Dünyadaki kesinlik ve düzene şahitlik eden aklımız, şuurlu ve hikmetli bir gücün varlığını kabul etmektedir. Dünyayı incelememiz bizi ilâhi bir içgörüye götürür. Fıtrat Ne zaman ve nerede bir insana dünyada bağımsız hissedip hissetmediğini sorsak, kimse evet diyemez. Herkeste bir bağımlılık duygusu vardır. Ama bu dürüst duygu iki şekilde doyabilir: doğru ve yanlış şekilde. Bu aç bir bebeğin bazen anne sütü bazende yalancı emzikle bu açlık duygusunu bertaraf etmesine benzer. Bu bağımlılık duygusu gerçektir ama soru şu ki neye bağımlıyız? Allah’ın gücüne mi yoksa doğanın gücüne mi bağımlıyız?

Doğanın kendisi yüzlerce koşula bağlıdır, bu yüzden artık bize bağlı olmayan bir güce güvenmek zorundayız. Peygamberlerin işi Bir anne nasıl ki çocuğun açlıktan dolayı herşeyi yemesine izin vermemesi ve onu koruması gibi Peygamberin işi de insanların hassas duygularının sahte bir şekilde doyurulmasını önlemektir. Tarihe baktığımızda, peygamberlerin rehperlik etmediği insanların hangi hurafelere düştükleri görülür. Bazen ilâhî peygamberlerin ve dinlerin bizi Allah’a ibadet etmeye davet etmelerinin insanların hür iradelerine aykırı olduğu düşünülür.

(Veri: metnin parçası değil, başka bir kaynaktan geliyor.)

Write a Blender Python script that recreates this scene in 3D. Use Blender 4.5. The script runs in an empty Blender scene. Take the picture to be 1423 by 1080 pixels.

Gerçek şu ki, insan sevgisiz, ibadetsiz ve ümitsiz yaşayamayacak şekilde yaratılmıştır. Sevme ve tapınma ihtiyacı onun doğasında saklıdır. Bu ihtiyaç ve bu duygu Allah’ın elçileri tarafından yönlendirilmezse, putlara, gök cisimlerine veya diğer insanlara tapınmaya yol açar. Bu susuzluğu gerçekten gideren, ihtiyaç ve duyguyu sapkınlıktan kurtaran Allah’a kulluktur. Dolayısıyla ilâhi dünya görüşü ve Allah’a imanın kökleri Fıtrat’tadır. Yani her insanda sonsuz bir güce bağlılık duygusu vardır. O sonsuz kudretin ilahî kudret mi yoksa tabiat kudreti mi olduğunu tespit etmekte zaman zaman hata yapsa da, sonsuz bir kudrete muhtaçlık duygusu vardır. Yani tüm evrenin sonsuz bir güç ve akla bağlı olduğunu düşünen tevhid, kendini bağımlı sanan insanın Fıtratı ile uyum içindedir. Muhsin Kıtraati’nin İnanç İlkeleri (Tevhid) kitabından alıntıdır.